Work to complete:
Every entry below must appear again, exactly as written.

Input data:
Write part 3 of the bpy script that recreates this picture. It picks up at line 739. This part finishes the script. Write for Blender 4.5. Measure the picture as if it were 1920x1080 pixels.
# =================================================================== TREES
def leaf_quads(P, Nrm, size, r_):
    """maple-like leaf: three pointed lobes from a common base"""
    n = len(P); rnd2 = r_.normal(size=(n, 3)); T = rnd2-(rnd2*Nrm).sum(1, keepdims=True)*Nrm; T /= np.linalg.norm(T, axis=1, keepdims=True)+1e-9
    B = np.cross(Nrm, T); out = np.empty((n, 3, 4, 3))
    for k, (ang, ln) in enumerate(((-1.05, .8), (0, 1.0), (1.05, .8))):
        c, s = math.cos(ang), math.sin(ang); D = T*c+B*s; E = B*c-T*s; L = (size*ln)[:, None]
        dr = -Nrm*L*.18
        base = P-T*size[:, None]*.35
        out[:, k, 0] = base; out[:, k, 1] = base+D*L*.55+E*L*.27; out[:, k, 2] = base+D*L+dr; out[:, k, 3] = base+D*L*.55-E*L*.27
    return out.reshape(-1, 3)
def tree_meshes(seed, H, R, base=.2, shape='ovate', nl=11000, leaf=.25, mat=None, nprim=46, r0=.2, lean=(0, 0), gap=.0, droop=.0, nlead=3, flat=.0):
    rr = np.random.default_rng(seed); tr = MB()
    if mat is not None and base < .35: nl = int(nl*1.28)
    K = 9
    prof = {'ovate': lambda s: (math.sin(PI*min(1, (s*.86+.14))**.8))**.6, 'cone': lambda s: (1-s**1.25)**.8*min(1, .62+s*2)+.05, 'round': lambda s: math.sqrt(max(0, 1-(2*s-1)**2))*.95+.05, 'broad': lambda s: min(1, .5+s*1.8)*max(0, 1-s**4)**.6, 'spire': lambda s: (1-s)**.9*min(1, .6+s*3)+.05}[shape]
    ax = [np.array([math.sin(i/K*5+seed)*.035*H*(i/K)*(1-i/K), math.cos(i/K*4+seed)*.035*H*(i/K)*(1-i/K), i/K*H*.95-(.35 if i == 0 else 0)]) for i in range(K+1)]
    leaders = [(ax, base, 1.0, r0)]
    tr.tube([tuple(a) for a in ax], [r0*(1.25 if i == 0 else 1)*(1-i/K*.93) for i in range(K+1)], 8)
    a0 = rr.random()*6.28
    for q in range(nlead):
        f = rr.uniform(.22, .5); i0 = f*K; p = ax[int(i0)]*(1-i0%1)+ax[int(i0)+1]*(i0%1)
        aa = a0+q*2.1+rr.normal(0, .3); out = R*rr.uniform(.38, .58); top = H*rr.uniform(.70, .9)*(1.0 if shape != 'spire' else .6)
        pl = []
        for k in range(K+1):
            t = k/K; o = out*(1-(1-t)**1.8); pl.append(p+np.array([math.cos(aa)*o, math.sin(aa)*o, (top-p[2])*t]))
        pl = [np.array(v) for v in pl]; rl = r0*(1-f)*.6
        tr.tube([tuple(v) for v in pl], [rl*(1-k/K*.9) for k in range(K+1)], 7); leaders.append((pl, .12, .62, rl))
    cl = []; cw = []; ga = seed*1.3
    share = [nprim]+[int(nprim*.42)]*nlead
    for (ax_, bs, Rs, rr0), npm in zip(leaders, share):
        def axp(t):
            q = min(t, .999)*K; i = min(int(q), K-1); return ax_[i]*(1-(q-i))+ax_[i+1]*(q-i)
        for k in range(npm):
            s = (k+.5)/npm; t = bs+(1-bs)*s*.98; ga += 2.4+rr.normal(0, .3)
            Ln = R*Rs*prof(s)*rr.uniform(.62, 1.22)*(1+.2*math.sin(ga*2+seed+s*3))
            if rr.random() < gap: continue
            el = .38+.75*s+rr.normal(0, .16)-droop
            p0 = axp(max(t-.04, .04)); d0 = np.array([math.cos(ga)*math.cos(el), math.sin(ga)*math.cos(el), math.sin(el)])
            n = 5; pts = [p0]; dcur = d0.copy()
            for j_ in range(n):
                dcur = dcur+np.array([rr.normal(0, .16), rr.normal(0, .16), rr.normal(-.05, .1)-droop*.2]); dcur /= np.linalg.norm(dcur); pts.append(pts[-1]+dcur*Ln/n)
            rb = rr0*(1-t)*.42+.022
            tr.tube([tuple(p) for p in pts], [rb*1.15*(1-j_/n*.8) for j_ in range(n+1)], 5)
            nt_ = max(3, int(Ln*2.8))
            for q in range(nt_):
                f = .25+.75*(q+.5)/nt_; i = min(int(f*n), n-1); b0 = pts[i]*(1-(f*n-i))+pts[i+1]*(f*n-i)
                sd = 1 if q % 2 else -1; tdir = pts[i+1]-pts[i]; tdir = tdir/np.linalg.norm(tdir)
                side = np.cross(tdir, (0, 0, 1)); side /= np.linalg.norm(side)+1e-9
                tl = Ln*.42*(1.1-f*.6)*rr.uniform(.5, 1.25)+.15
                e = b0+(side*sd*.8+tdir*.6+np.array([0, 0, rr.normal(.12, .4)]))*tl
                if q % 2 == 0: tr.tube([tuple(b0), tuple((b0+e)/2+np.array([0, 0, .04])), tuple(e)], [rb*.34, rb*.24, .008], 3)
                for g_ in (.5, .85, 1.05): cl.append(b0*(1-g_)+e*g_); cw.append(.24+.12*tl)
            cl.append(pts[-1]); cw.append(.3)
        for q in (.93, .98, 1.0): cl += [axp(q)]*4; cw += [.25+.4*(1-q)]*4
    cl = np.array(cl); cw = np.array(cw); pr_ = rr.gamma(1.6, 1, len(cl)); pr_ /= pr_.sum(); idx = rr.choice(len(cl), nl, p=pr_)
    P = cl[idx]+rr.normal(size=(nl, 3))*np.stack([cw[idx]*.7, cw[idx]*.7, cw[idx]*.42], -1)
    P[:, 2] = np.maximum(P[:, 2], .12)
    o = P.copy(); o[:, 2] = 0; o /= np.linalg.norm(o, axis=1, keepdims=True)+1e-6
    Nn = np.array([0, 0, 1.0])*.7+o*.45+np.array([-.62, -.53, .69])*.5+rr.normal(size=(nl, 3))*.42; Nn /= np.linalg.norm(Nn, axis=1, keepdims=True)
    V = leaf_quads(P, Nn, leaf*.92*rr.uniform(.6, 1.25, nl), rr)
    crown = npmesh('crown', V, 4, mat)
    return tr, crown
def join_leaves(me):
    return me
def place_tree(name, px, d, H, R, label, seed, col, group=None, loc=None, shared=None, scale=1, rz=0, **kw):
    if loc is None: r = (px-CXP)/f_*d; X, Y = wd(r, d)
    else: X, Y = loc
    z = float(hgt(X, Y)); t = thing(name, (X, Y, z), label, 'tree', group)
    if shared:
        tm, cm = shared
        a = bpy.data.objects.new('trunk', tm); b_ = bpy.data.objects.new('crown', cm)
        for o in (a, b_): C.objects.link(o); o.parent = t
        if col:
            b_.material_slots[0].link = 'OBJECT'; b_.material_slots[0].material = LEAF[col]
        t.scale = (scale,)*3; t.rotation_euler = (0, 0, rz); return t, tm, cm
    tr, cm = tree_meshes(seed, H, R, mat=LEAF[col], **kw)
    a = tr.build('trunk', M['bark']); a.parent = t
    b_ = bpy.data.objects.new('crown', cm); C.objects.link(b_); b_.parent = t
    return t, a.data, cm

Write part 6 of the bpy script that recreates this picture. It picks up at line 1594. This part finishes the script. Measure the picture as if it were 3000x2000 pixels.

Finished answer:
Write part 3 of the bpy script that recreates this picture. It picks up at line 739. This part finishes the script. Write for Blender 4.5. Measure the picture as if it were 1920x1080 pixels.
# =================================================================== TREES
def leaf_quads(P, Nrm, size, r_):
    """maple-like leaf: three pointed lobes from a common base"""
    n = len(P); rnd2 = r_.normal(size=(n, 3)); T = rnd2-(rnd2*Nrm).sum(1, keepdims=True)*Nrm; T /= np.linalg.norm(T, axis=1, keepdims=True)+1e-9
    B = np.cross(Nrm, T); out = np.empty((n, 3, 4, 3))
    for k, (ang, ln) in enumerate(((-1.05, .8), (0, 1.0), (1.05, .8))):
        c, s = math.cos(ang), math.sin(ang); D = T*c+B*s; E = B*c-T*s; L = (size*ln)[:, None]
        dr = -Nrm*L*.18
        base = P-T*size[:, None]*.35
        out[:, k, 0] = base; out[:, k, 1] = base+D*L*.55+E*L*.27; out[:, k, 2] = base+D*L+dr; out[:, k, 3] = base+D*L*.55-E*L*.27
    return out.reshape(-1, 3)
def tree_meshes(seed, H, R, base=.2, shape='ovate', nl=11000, leaf=.25, mat=None, nprim=46, r0=.2, lean=(0, 0), gap=.0, droop=.0, nlead=3, flat=.0):
    rr = np.random.default_rng(seed); tr = MB()
    if mat is not None and base < .35: nl = int(nl*1.28)
    K = 9
    prof = {'ovate': lambda s: (math.sin(PI*min(1, (s*.86+.14))**.8))**.6, 'cone': lambda s: (1-s**1.25)**.8*min(1, .62+s*2)+.05, 'round': lambda s: math.sqrt(max(0, 1-(2*s-1)**2))*.95+.05, 'broad': lambda s: min(1, .5+s*1.8)*max(0, 1-s**4)**.6, 'spire': lambda s: (1-s)**.9*min(1, .6+s*3)+.05}[shape]
    ax = [np.array([math.sin(i/K*5+seed)*.035*H*(i/K)*(1-i/K), math.cos(i/K*4+seed)*.035*H*(i/K)*(1-i/K), i/K*H*.95-(.35 if i == 0 else 0)]) for i in range(K+1)]
    leaders = [(ax, base, 1.0, r0)]
    tr.tube([tuple(a) for a in ax], [r0*(1.25 if i == 0 else 1)*(1-i/K*.93) for i in range(K+1)], 8)
    a0 = rr.random()*6.28
    for q in range(nlead):
        f = rr.uniform(.22, .5); i0 = f*K; p = ax[int(i0)]*(1-i0%1)+ax[int(i0)+1]*(i0%1)
        aa = a0+q*2.1+rr.normal(0, .3); out = R*rr.uniform(.38, .58); top = H*rr.uniform(.70, .9)*(1.0 if shape != 'spire' else .6)
        pl = []
        for k in range(K+1):
            t = k/K; o = out*(1-(1-t)**1.8); pl.append(p+np.array([math.cos(aa)*o, math.sin(aa)*o, (top-p[2])*t]))
        pl = [np.array(v) for v in pl]; rl = r0*(1-f)*.6
        tr.tube([tuple(v) for v in pl], [rl*(1-k/K*.9) for k in range(K+1)], 7); leaders.append((pl, .12, .62, rl))
    cl = []; cw = []; ga = seed*1.3
    share = [nprim]+[int(nprim*.42)]*nlead
    for (ax_, bs, Rs, rr0), npm in zip(leaders, share):
        def axp(t):
            q = min(t, .999)*K; i = min(int(q), K-1); return ax_[i]*(1-(q-i))+ax_[i+1]*(q-i)
        for k in range(npm):
            s = (k+.5)/npm; t = bs+(1-bs)*s*.98; ga += 2.4+rr.normal(0, .3)
            Ln = R*Rs*prof(s)*rr.uniform(.62, 1.22)*(1+.2*math.sin(ga*2+seed+s*3))
            if rr.random() < gap: continue
            el = .38+.75*s+rr.normal(0, .16)-droop
            p0 = axp(max(t-.04, .04)); d0 = np.array([math.cos(ga)*math.cos(el), math.sin(ga)*math.cos(el), math.sin(el)])
            n = 5; pts = [p0]; dcur = d0.copy()
            for j_ in range(n):
                dcur = dcur+np.array([rr.normal(0, .16), rr.normal(0, .16), rr.normal(-.05, .1)-droop*.2]); dcur /= np.linalg.norm(dcur); pts.append(pts[-1]+dcur*Ln/n)
            rb = rr0*(1-t)*.42+.022
            tr.tube([tuple(p) for p in pts], [rb*1.15*(1-j_/n*.8) for j_ in range(n+1)], 5)
            nt_ = max(3, int(Ln*2.8))
            for q in range(nt_):
                f = .25+.75*(q+.5)/nt_; i = min(int(f*n), n-1); b0 = pts[i]*(1-(f*n-i))+pts[i+1]*(f*n-i)
                sd = 1 if q % 2 else -1; tdir = pts[i+1]-pts[i]; tdir = tdir/np.linalg.norm(tdir)
                side = np.cross(tdir, (0, 0, 1)); side /= np.linalg.norm(side)+1e-9
                tl = Ln*.42*(1.1-f*.6)*rr.uniform(.5, 1.25)+.15
                e = b0+(side*sd*.8+tdir*.6+np.array([0, 0, rr.normal(.12, .4)]))*tl
                if q % 2 == 0: tr.tube([tuple(b0), tuple((b0+e)/2+np.array([0, 0, .04])), tuple(e)], [rb*.34, rb*.24, .008], 3)
                for g_ in (.5, .85, 1.05): cl.append(b0*(1-g_)+e*g_); cw.append(.24+.12*tl)
            cl.append(pts[-1]); cw.append(.3)
        for q in (.93, .98, 1.0): cl += [axp(q)]*4; cw += [.25+.4*(1-q)]*4
    cl = np.array(cl); cw = np.array(cw); pr_ = rr.gamma(1.6, 1, len(cl)); pr_ /= pr_.sum(); idx = rr.choice(len(cl), nl, p=pr_)
    P = cl[idx]+rr.normal(size=(nl, 3))*np.stack([cw[idx]*.7, cw[idx]*.7, cw[idx]*.42], -1)
    P[:, 2] = np.maximum(P[:, 2], .12)
    o = P.copy(); o[:, 2] = 0; o /= np.linalg.norm(o, axis=1, keepdims=True)+1e-6
    Nn = np.array([0, 0, 1.0])*.7+o*.45+np.array([-.62, -.53, .69])*.5+rr.normal(size=(nl, 3))*.42; Nn /= np.linalg.norm(Nn, axis=1, keepdims=True)
    V = leaf_quads(P, Nn, leaf*.92*rr.uniform(.6, 1.25, nl), rr)
    crown = npmesh('crown', V, 4, mat)
    return tr, crown
def join_leaves(me):
    return me
def place_tree(name, px, d, H, R, label, seed, col, group=None, loc=None, shared=None, scale=1, rz=0, **kw):
    if loc is None: r = (px-CXP)/f_*d; X, Y = wd(r, d)
    else: X, Y = loc
    z = float(hgt(X, Y)); t = thing(name, (X, Y, z), label, 'tree', group)
    if shared:
        tm, cm = shared
        a = bpy.data.objects.new('trunk', tm); b_ = bpy.data.objects.new('crown', cm)
        for o in (a, b_): C.objects.link(o); o.parent = t
        if col:
            b_.material_slots[0].link = 'OBJECT'; b_.material_slots[0].material = LEAF[col]
        t.scale = (scale,)*3; t.rotation_euler = (0, 0, rz); return t, tm, cm
    tr, cm = tree_meshes(seed, H, R, mat=LEAF[col], **kw)
    a = tr.build('trunk', M['bark']); a.parent = t
    b_ = bpy.data.objects.new('crown', cm); C.objects.link(b_); b_.parent = t
    return t, a.data, cm

Write part 6 of the bpy script that recreates this picture. It picks up at line 1594. This part finishes the script. Measure the picture as if it were 3000x2000 pixels.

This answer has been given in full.